• [DATA LINES]:
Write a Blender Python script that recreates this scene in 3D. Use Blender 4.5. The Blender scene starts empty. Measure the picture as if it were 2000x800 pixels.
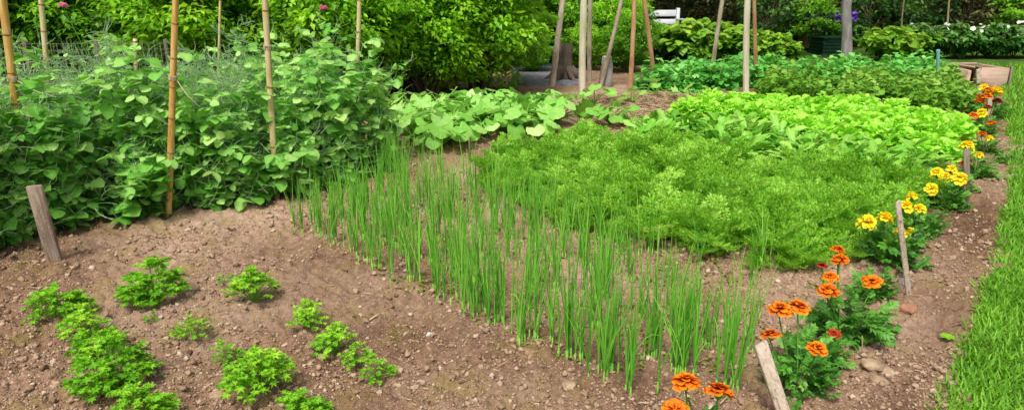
import bpy, math, random
import numpy as np
from mathutils import Vector, Matrix

sc = bpy.context.scene
COL = sc.collection
R = math.radians
rng = np.random.default_rng(7)
random.seed(7)

# ------------------------------------------------------------------ camera
CAM_H, FPX, PITCH = 1.35, 1350.0, math.atan(420 / 1350)
cp, sp = math.cos(PITCH), math.sin(PITCH)


def ray(px, py):
    r, u = (px - 1000) / FPX, (400 - py) / FPX
    return np.array([r, cp + sp * u, -sp + cp * u])


def G(px, py, z=0.0):
    """where the line of sight through a photo pixel meets the level z"""
    d = ray(px, py)
    t = (z - CAM_H) / d[2]
    p = d * t
    p[2] = z
    return p


def atdepth(px, py, depth):
    d = ray(px, py)
    t = depth / d[1]
    return np.array([0, 0, CAM_H]) + d * t


cd = bpy.data.cameras.new('camera')
cam = bpy.data.objects.new('camera', cd)
COL.objects.link(cam)
cam.location = (0, 0, CAM_H)
cam.rotation_euler = (R(90) - PITCH, 0, 0)
cd.sensor_width = 36
cd.lens = FPX / 2000 * 36
cd.clip_end = 2000
cd.clip_start = 0.05
sc.camera = cam

# ------------------------------------------------------------------ materials


def nt(name):
    m = bpy.data.materials.new(name)
    m.use_nodes = True
    t = m.node_tree
    t.nodes.clear()
    out = t.nodes.new('ShaderNodeOutputMaterial')
    return m, t, out


def N(t, typ, **kw):
    n = t.nodes.new(typ)
    for k, v in kw.items():
        setattr(n, k, v)
    return n


def ramp(t, stops, src):
    n = t.nodes.new('ShaderNodeValToRGB')
    e = n.color_ramp.elements
    while len(e) > 1:
        e.remove(e[-1])
    e[0].position = stops[0][0]
    e[0].color = (*stops[0][1], 1)
    for p, c in stops[1:]:
        x = e.new(p)
        x.color = (*c, 1)
    t.links.new(src, n.inputs[0])
    return n.outputs[0]


def srgb(r, g, b):
    f = lambda c: (c / 255 / 12.92) if c / 255 <= 0.04045 else ((c / 255 + 0.055) / 1.055) ** 2.4
    return (f(r), f(g), f(b))


def leafmat(name, dark, mid, light, rough=0.5, spec=0.3, trans=0.3, var=0.12, objvar=0.12):
    m, t, out = nt(name)
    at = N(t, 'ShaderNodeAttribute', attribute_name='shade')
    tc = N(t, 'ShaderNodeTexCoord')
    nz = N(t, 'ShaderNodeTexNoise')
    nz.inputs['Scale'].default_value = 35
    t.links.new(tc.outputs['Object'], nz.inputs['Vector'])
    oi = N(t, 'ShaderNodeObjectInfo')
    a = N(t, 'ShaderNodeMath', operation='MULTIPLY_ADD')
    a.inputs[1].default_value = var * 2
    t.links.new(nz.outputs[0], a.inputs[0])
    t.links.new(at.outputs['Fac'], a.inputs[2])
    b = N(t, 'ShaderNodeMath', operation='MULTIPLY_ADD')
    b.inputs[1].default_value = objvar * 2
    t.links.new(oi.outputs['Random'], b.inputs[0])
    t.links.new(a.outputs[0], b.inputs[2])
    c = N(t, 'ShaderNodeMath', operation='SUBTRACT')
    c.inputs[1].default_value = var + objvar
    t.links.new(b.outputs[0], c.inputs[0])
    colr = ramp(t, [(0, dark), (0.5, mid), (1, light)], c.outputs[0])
    p = N(t, 'ShaderNodeBsdfPrincipled')
    p.inputs['Roughness'].default_value = rough
    p.inputs['Specular IOR Level'].default_value = spec
    t.links.new(colr, p.inputs['Base Color'])
    tr = N(t, 'ShaderNodeBsdfTranslucent')
    hs = N(t, 'ShaderNodeHueSaturation')
    hs.inputs['Hue'].default_value = 0.485
    hs.inputs['Value'].default_value = 1.25
    t.links.new(colr, hs.inputs['Color'])
    t.links.new(hs.outputs[0], tr.inputs['Color'])
    mx = N(t, 'ShaderNodeMixShader')
    mx.inputs[0].default_value = trans
    t.links.new(p.outputs[0], mx.inputs[1])
    t.links.new(tr.outputs[0], mx.inputs[2])
    t.links.new(mx.outputs[0], out.inputs[0])
    return m


def roughmat(name, stops, scale=(20, 20, 20), rough=0.85, bump=0.3, bscale=80, detail=6, spec=0.2, coord='Object'):
    m, t, out = nt(name)
    tc = N(t, 'ShaderNodeTexCoord')
    mp = N(t, 'ShaderNodeMapping')
    mp.inputs['Scale'].default_value = scale
    t.links.new(tc.outputs[coord], mp.inputs[0])
    nz = N(t, 'ShaderNodeTexNoise')
    nz.inputs['Scale'].default_value = 1
    nz.inputs['Detail'].default_value = detail
    nz.inputs['Roughness'].default_value = 0.65
    t.links.new(mp.outputs[0], nz.inputs['Vector'])
    colr = ramp(t, stops, nz.outputs[0])
    p = N(t, 'ShaderNodeBsdfPrincipled')
    p.inputs['Roughness'].default_value = rough
    p.inputs['Specular IOR Level'].default_value = spec
    t.links.new(colr, p.inputs['Base Color'])
    n2 = N(t, 'ShaderNodeTexNoise')
    n2.inputs['Scale'].default_value = bscale
    n2.inputs['Detail'].default_value = 4
    t.links.new(mp.outputs[0] if coord == 'grain' else tc.outputs[coord], n2.inputs['Vector'])
    bp = N(t, 'ShaderNodeBump')
    bp.inputs['Strength'].default_value = bump
    bp.inputs['Distance'].default_value = 0.01
    t.links.new(n2.outputs[0], bp.inputs['Height'])
    t.links.new(bp.outputs[0], p.inputs['Normal'])
    t.links.new(p.outputs[0], out.inputs[0])
    return m


def soilmat():
    m, t, out = nt('soil')
    tc = N(t, 'ShaderNodeTexCoord')
    n1 = N(t, 'ShaderNodeTexNoise')
    n1.inputs['Scale'].default_value = 0.9
    n1.inputs['Detail'].default_value = 5
    n2 = N(t, 'ShaderNodeTexNoise')
    n2.inputs['Scale'].default_value = 45
    n2.inputs['Detail'].default_value = 8
    n2.inputs['Roughness'].default_value = 0.7
    n3 = N(t, 'ShaderNodeTexNoise')
    n3.inputs['Scale'].default_value = 160
    n3.inputs['Detail'].default_value = 4
    for n in (n1, n2, n3):
        t.links.new(tc.outputs['Object'], n.inputs['Vector'])
    a = N(t, 'ShaderNodeMath', operation='MULTIPLY_ADD')
    a.inputs[1].default_value = 0.55
    t.links.new(n1.outputs[0], a.inputs[0])
    b = N(t, 'ShaderNodeMath', operation='MULTIPLY')
    b.inputs[1].default_value = 0.45
    t.links.new(n2.outputs[0], b.inputs[0])
    t.links.new(b.outputs[0], a.inputs[2])
    colr = ramp(t, [(0.34, SOIL_D), (0.48, SOIL_M), (0.62, SOIL_L)], a.outputs[0])
    # damp patches and darker left side: per vertex attribute
    at = N(t, 'ShaderNodeAttribute', attribute_name='shade')
    mx = N(t, 'ShaderNodeMix', data_type='RGBA')
    t.links.new(at.outputs['Fac'], mx.inputs['Factor'])
    t.links.new(colr, mx.inputs['A'])
    hs = N(t, 'ShaderNodeHueSaturation')
    hs.inputs['Value'].default_value = 0.5
    hs.inputs['Saturation'].default_value = 1.12
    t.links.new(colr, hs.inputs['Color'])
    t.links.new(hs.outputs[0], mx.inputs['B'])
    # thin mossy film in patches
    n4 = N(t, 'ShaderNodeTexNoise')
    n4.inputs['Scale'].default_value = 3.2
    n4.inputs['Detail'].default_value = 7
    n4.inputs['Roughness'].default_value = 0.7
    t.links.new(tc.outputs['Object'], n4.inputs['Vector'])
    mr = N(t, 'ShaderNodeMapRange')
    mr.inputs['From Min'].default_value = .50
    mr.inputs['From Max'].default_value = .70
    mr.inputs['To Max'].default_value = .7
    t.links.new(n4.outputs[0], mr.inputs['Value'])
    m2 = N(t, 'ShaderNodeMix', data_type='RGBA')
    t.links.new(mr.outputs[0], m2.inputs['Factor'])
    t.links.new(mx.outputs['Result'], m2.inputs['A'])
    m2.inputs['B'].default_value = (.27, .22, .055, 1)
    p = N(t, 'ShaderNodeBsdfPrincipled')
    p.inputs['Roughness'].default_value = 0.95
    p.inputs['Specular IOR Level'].default_value = 0.1
    t.links.new(m2.outputs['Result'], p.inputs['Base Color'])
    bp = N(t, 'ShaderNodeBump')
    bp.inputs['Strength'].default_value = 0.9
    bp.inputs['Distance'].default_value = 0.012
    t.links.new(n3.outputs[0], bp.inputs['Height'])
    t.links.new(bp.outputs[0], p.inputs['Normal'])
    t.links.new(p.outputs[0], out.inputs[0])
    return m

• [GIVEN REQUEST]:
Go from the first line of the data above to the line containing "return n.outputs[0]" and retype exactly those lines, both included, but none of the pictures.

• [TASK RESPONSE]:
Write a Blender Python script that recreates this scene in 3D. Use Blender 4.5. The Blender scene starts empty. Measure the picture as if it were 2000x800 pixels.
import bpy, math, random
import numpy as np
from mathutils import Vector, Matrix

sc = bpy.context.scene
COL = sc.collection
R = math.radians
rng = np.random.default_rng(7)
random.seed(7)

# ------------------------------------------------------------------ camera
CAM_H, FPX, PITCH = 1.35, 1350.0, math.atan(420 / 1350)
cp, sp = math.cos(PITCH), math.sin(PITCH)


def ray(px, py):
    r, u = (px - 1000) / FPX, (400 - py) / FPX
    return np.array([r, cp + sp * u, -sp + cp * u])


def G(px, py, z=0.0):
    """where the line of sight through a photo pixel meets the level z"""
    d = ray(px, py)
    t = (z - CAM_H) / d[2]
    p = d * t
    p[2] = z
    return p


def atdepth(px, py, depth):
    d = ray(px, py)
    t = depth / d[1]
    return np.array([0, 0, CAM_H]) + d * t


cd = bpy.data.cameras.new('camera')
cam = bpy.data.objects.new('camera', cd)
COL.objects.link(cam)
cam.location = (0, 0, CAM_H)
cam.rotation_euler = (R(90) - PITCH, 0, 0)
cd.sensor_width = 36
cd.lens = FPX / 2000 * 36
cd.clip_end = 2000
cd.clip_start = 0.05
sc.camera = cam

# ------------------------------------------------------------------ materials


def nt(name):
    m = bpy.data.materials.new(name)
    m.use_nodes = True
    t = m.node_tree
    t.nodes.clear()
    out = t.nodes.new('ShaderNodeOutputMaterial')
    return m, t, out


def N(t, typ, **kw):
    n = t.nodes.new(typ)
    for k, v in kw.items():
        setattr(n, k, v)
    return n


def ramp(t, stops, src):
    n = t.nodes.new('ShaderNodeValToRGB')
    e = n.color_ramp.elements
    while len(e) > 1:
        e.remove(e[-1])
    e[0].position = stops[0][0]
    e[0].color = (*stops[0][1], 1)
    for p, c in stops[1:]:
        x = e.new(p)
        x.color = (*c, 1)
    t.links.new(src, n.inputs[0])
    return n.outputs[0]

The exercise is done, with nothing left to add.